> [TASK DETAILS] Return each line containing "this".

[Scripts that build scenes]
------

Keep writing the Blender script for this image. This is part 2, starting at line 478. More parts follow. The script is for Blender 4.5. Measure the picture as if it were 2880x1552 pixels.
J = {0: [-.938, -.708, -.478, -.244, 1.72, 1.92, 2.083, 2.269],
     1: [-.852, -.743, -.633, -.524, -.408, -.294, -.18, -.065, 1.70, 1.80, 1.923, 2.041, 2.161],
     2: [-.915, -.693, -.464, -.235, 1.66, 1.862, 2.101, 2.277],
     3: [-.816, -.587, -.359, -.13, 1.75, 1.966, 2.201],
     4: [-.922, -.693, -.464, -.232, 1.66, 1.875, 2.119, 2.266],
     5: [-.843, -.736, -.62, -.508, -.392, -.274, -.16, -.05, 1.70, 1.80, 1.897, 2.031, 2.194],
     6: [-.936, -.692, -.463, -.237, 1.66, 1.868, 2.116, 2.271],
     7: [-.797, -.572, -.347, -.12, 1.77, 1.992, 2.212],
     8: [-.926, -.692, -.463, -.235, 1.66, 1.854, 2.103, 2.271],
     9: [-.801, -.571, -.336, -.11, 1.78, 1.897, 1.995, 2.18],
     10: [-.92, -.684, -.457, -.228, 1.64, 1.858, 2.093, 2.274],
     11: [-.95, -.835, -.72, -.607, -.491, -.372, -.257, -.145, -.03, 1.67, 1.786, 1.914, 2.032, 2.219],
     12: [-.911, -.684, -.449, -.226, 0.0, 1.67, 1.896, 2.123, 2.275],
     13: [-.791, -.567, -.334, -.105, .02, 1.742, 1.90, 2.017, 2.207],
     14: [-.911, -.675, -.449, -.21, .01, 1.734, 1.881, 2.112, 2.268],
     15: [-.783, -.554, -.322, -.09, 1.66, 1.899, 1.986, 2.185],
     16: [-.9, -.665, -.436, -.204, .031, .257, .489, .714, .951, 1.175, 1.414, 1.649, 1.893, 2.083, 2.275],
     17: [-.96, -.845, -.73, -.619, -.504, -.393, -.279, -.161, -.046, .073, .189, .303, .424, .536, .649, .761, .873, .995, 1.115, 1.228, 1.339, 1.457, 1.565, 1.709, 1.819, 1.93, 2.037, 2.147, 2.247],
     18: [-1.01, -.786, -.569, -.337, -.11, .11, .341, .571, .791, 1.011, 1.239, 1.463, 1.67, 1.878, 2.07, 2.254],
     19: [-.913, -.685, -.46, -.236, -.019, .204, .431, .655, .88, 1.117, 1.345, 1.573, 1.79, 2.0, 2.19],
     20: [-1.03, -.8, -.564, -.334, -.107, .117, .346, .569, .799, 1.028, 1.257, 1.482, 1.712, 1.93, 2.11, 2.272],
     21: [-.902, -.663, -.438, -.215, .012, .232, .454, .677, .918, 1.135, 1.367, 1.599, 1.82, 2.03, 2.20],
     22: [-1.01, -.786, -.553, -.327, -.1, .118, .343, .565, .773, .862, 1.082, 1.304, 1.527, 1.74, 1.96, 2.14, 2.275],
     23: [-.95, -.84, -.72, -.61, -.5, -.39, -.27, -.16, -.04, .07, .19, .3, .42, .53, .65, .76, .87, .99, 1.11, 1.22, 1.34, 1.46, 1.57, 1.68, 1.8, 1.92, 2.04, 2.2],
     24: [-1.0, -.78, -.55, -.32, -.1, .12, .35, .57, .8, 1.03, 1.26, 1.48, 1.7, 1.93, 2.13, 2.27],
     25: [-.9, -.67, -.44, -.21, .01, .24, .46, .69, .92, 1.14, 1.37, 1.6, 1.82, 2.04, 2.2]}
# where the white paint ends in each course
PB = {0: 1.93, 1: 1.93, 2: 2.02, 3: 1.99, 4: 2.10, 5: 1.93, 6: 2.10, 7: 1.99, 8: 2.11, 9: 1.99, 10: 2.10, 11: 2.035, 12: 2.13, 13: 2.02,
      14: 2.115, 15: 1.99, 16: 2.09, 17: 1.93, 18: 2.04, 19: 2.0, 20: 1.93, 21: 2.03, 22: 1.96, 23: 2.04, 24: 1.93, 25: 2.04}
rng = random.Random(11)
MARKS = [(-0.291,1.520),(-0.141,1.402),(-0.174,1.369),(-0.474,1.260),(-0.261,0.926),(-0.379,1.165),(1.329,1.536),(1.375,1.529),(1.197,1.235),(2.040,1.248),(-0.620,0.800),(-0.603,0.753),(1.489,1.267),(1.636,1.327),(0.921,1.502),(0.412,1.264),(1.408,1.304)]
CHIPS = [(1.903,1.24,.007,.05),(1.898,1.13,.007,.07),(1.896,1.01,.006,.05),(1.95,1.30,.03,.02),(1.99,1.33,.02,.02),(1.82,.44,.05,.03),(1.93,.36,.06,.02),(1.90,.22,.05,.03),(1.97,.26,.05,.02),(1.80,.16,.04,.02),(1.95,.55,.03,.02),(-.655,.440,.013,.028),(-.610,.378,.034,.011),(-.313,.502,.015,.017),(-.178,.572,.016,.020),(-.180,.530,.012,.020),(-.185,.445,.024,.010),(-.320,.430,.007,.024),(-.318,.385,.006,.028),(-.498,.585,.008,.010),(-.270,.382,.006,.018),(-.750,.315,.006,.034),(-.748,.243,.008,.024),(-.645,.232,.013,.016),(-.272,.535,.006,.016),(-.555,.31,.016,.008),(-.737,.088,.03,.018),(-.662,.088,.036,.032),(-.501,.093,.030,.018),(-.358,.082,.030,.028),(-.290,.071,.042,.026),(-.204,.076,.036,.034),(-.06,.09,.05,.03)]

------

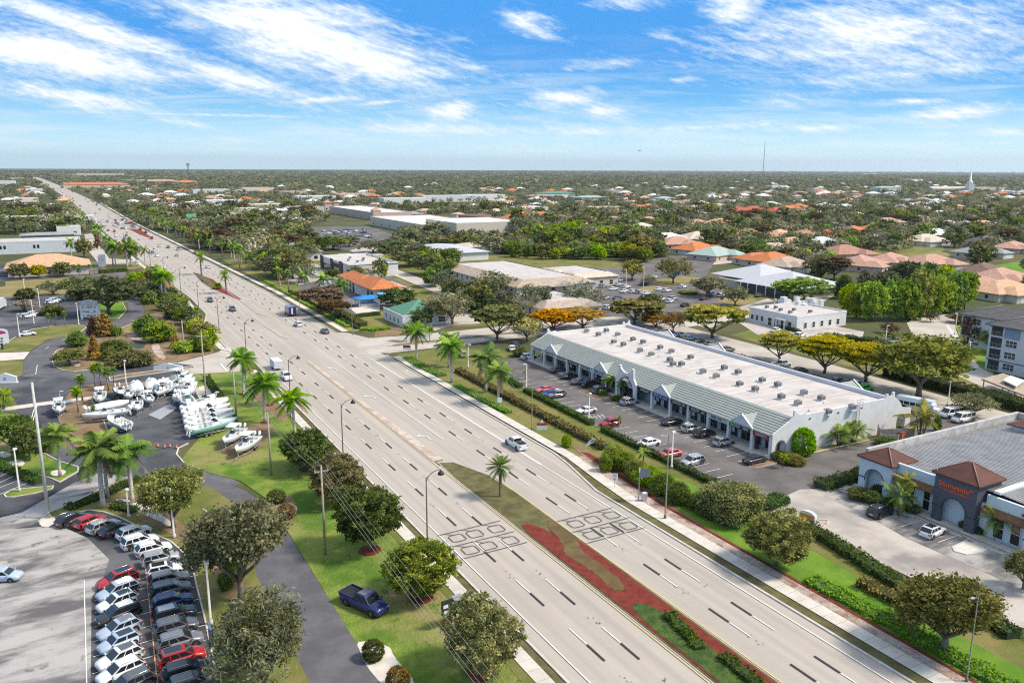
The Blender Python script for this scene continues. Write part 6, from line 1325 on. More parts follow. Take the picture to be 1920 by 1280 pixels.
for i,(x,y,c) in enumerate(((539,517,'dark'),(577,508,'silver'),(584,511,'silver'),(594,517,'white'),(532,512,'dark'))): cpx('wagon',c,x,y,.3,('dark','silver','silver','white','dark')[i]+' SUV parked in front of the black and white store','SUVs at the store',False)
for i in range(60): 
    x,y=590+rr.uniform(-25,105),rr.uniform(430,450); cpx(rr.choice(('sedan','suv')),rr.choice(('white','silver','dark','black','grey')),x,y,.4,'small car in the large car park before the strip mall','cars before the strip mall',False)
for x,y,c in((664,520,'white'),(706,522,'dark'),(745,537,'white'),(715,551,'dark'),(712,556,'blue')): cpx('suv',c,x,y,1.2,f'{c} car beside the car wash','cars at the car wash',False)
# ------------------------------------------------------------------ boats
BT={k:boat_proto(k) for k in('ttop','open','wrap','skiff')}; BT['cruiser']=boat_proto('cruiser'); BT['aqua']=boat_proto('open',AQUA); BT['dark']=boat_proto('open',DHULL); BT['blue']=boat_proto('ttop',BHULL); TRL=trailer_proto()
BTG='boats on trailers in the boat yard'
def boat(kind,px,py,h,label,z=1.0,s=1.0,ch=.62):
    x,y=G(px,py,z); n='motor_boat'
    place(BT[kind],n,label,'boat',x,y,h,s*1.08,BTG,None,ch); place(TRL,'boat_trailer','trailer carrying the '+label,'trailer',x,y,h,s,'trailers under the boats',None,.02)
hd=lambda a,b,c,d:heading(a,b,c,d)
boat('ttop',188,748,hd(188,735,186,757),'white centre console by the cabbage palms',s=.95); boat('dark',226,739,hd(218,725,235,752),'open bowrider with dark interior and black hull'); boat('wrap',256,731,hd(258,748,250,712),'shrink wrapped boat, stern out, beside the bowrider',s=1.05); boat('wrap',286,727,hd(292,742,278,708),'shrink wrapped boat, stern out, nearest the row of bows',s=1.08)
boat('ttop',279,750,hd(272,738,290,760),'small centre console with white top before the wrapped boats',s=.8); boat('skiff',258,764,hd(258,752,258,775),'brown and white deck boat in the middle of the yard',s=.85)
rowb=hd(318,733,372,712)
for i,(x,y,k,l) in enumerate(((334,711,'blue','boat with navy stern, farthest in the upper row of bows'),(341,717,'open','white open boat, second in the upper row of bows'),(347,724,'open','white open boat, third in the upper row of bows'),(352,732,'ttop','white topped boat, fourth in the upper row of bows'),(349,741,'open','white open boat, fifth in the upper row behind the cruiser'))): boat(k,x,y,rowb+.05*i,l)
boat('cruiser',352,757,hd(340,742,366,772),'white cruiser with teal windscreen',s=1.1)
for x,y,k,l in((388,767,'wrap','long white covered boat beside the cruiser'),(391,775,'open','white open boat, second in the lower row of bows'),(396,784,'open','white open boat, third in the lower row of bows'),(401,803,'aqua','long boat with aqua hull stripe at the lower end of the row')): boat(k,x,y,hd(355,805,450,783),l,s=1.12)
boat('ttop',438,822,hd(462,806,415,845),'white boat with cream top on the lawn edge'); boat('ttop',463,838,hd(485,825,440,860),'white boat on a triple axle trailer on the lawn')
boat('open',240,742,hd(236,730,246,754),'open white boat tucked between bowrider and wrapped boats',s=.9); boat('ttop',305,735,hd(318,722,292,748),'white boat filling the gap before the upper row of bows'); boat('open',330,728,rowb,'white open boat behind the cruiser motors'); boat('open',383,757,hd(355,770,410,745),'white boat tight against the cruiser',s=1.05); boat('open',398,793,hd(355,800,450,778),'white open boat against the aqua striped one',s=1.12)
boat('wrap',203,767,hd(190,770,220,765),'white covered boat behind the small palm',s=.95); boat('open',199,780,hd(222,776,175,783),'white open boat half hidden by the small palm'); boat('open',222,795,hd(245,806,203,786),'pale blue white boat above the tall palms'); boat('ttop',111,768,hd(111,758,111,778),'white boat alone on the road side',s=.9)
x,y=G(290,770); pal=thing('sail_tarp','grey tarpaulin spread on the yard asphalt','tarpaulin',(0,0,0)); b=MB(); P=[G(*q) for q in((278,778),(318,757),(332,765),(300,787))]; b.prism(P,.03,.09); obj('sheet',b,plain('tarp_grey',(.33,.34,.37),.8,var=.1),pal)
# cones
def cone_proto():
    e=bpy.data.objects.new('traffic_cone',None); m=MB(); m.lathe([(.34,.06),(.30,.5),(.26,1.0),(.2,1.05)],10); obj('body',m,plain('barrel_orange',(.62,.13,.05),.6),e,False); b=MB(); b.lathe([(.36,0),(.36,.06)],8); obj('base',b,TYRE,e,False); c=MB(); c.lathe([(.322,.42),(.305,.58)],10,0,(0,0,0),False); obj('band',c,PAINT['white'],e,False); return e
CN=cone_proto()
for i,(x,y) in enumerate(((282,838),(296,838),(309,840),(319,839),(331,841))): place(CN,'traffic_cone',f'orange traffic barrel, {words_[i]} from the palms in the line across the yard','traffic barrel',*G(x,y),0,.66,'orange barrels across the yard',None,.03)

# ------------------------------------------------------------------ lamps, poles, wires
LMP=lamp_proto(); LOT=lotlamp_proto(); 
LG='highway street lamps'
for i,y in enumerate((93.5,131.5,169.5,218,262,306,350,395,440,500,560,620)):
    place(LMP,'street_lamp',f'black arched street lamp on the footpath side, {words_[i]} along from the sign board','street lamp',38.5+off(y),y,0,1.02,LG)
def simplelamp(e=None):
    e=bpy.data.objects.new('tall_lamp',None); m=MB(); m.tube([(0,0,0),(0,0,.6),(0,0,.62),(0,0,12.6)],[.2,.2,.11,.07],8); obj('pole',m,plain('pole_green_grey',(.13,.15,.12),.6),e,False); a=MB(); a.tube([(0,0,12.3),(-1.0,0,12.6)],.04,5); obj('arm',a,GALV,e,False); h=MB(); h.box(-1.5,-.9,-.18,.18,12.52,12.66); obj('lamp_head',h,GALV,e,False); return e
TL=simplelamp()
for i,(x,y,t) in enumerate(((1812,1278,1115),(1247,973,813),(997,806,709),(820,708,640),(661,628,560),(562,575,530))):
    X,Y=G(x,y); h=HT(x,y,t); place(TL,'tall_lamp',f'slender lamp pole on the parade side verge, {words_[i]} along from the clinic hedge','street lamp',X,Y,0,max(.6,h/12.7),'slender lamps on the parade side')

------

> [WRITTEN RESPONSE]
Keep writing the Blender script for this image. This is part 2, starting at line 478. More parts follow. The script is for Blender 4.5. Measure the picture as if it were 2880x1552 pixels.
The Blender Python script for this scene continues. Write part 6, from line 1325 on. More parts follow. Take the picture to be 1920 by 1280 pixels.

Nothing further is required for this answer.